Prezes Warsa Andrzej Buczkowski zapewniał: - Wagony gastronomiczne Wars zmieniają swój dotychczasowy wizerunek i do 2009 chcemy wprowadzić Nową Linię Obsługi. Turyści podróżujący koleją (na razie do Poznania ) mogą liczyć m.in. na urozmaicone menu w wagonach restauracyjnych. Prezentujemy dziś jedno z nowych dań - włoską piadinę. Ten włoski przysmak, czyli ciasto nadziane warzywno-mięsnym farszem, był - jak się okazało na bankiecie - bardzo smaczny. Jednak dziennikarze mocno bronili swojskich potraw, szczególnie bigosu. Serwowano również inne pyszne potrawy, ale najlepszy okazał się "deser" - spotkanie z premierem. 

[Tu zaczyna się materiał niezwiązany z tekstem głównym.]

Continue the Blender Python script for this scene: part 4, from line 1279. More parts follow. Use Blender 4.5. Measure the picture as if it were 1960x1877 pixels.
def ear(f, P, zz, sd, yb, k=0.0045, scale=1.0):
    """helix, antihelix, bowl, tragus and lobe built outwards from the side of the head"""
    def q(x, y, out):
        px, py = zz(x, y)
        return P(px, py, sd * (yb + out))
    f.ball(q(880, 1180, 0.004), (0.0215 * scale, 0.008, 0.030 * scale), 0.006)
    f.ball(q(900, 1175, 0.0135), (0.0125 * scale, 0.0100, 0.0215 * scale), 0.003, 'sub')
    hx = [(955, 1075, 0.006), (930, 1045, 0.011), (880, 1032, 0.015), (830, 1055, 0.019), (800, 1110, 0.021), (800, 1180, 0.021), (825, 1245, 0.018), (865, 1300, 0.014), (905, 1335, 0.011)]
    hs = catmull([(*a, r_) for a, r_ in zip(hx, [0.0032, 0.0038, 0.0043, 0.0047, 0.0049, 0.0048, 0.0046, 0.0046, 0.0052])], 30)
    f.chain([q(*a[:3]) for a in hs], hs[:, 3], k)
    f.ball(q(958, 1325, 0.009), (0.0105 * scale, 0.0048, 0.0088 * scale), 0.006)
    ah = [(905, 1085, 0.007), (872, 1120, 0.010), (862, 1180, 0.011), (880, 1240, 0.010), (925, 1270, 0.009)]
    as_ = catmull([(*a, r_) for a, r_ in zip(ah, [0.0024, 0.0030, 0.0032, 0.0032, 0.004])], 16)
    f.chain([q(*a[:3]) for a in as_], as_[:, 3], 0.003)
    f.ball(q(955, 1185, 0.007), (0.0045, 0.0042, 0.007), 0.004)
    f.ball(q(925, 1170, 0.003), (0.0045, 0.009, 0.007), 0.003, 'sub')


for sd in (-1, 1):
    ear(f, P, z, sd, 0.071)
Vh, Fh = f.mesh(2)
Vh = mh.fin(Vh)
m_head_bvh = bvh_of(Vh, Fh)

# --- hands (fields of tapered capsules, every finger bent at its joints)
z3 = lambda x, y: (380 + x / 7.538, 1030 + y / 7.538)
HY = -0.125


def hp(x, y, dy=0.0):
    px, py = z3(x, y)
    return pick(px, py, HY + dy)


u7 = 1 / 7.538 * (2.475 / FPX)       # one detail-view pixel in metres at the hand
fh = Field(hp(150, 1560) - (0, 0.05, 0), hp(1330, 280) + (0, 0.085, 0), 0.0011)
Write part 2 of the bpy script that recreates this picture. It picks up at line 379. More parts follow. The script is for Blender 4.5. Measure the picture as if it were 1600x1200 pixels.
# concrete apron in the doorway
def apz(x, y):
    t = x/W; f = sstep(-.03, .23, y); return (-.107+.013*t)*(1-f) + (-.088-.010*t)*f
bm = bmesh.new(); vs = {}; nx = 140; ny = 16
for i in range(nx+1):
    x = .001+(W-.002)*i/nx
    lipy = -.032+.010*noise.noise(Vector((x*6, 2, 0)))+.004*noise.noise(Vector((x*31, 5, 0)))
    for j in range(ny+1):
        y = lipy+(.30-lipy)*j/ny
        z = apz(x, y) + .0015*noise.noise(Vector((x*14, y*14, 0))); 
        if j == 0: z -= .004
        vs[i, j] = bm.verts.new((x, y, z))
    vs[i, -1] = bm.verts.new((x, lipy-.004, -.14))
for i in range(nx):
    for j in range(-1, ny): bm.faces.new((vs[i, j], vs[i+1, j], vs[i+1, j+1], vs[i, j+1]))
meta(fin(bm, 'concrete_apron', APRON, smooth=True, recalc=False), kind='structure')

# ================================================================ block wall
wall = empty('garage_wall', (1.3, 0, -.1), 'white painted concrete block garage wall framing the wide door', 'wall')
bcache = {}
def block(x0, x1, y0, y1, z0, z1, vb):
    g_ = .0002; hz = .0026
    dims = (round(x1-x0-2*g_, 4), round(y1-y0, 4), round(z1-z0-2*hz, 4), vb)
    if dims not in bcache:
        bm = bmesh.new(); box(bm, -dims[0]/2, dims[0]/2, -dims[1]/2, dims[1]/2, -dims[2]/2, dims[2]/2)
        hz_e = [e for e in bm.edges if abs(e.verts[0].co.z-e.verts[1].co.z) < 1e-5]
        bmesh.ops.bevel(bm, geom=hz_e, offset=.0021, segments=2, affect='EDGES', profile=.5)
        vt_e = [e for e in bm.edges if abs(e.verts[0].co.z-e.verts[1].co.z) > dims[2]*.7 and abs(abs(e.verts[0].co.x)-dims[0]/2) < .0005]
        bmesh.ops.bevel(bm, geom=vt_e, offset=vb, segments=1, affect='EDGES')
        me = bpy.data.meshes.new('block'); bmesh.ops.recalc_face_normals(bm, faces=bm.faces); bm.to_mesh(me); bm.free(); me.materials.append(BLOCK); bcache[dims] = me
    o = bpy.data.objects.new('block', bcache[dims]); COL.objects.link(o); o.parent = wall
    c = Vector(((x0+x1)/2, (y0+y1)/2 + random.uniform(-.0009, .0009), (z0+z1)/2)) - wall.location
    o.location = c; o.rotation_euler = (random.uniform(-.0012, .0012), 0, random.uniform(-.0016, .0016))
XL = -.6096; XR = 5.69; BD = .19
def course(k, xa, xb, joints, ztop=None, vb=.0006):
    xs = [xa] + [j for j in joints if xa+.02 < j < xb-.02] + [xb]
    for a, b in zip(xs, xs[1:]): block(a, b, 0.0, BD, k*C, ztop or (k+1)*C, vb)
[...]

Donald Tusk zwrócił się do kolegów i koleżanek po fachu, gdyż, jak przyznał, sam również współtworzył i prowadził lokalne media i rozumie problemy tego środowiska. - Nauczyliśmy się już tego, że bez wolnych, niezależnych, dobrze działających mediów lokalnych i regionalnych nie ma mowy o dobrym funkcjonowaniu demokratycznego społeczeństwa - powiedział szef rządu. - Dziennikarze reprezentujący media regionalne i lokalne bronią jednocześnie niezależności i autonomii wspólnot mniejszych niż ogólnonarodowa oraz przede wszystkim bronią niezależności wobec dysponentów politycznych. Zdaję sobie sprawę jak wielkie to wyzwanie, szczególnie w przypadku mediów regionalnych i lokalnych, żeby utrzymać wewnętrzną niezależność. Tej niezależności życzę wam wszystkim najbardziej - podkreślił Donald Tusk. - Jako zdecydowany demokrata lokalny wśród zadań, które sobie postawiłem jest również przywrócenie rangi wspólnotom regionalnym. W tej pracy liczę na wsparcie ze strony mediów lokalnych. Wspólnie możemy pomóc Polakom, żeby uzyskali pełny wymiar wolności, autonomii, samodzielności wobec władzy, administracji i polityków - powiedział premier, życząc jednocześnie dziennikarzom wiary, że jest to możliwe do zrealizowania. 

Po oficjalnym wystąpieniu była okazja, żeby osobiście zamienić kilka słów z premierem. Oblężony przez dziennikarzy Donald Tusk cierpliwie pozował do pamiątkowych fotografii i odpowiadał na pytania. Nałęczowskie akcenty tego spotkania? W Warszawie piją wodę rodem z Nałęczowa. I kolejny - niebanalne upominki dla premiera: najnowsze wydawnictwa: "Nałęczów zaprasza po zdrowie", "Nałęczów w starej fotografii" oraz karykatura przedstawiając Donalda Tuska autorstwa Piotra Kanarka. Prezenty spodobały się, a premier ma ochotę odwiedzić Nałęczów. W tym krótkim, ale emocjonującym spotkaniu uczestniczyły: Wiesława Dobrowolska- Łuszczyńska, Sabina Seroczyńska- -Kozuba i pisząca te słowa Bogumiła Wartacz.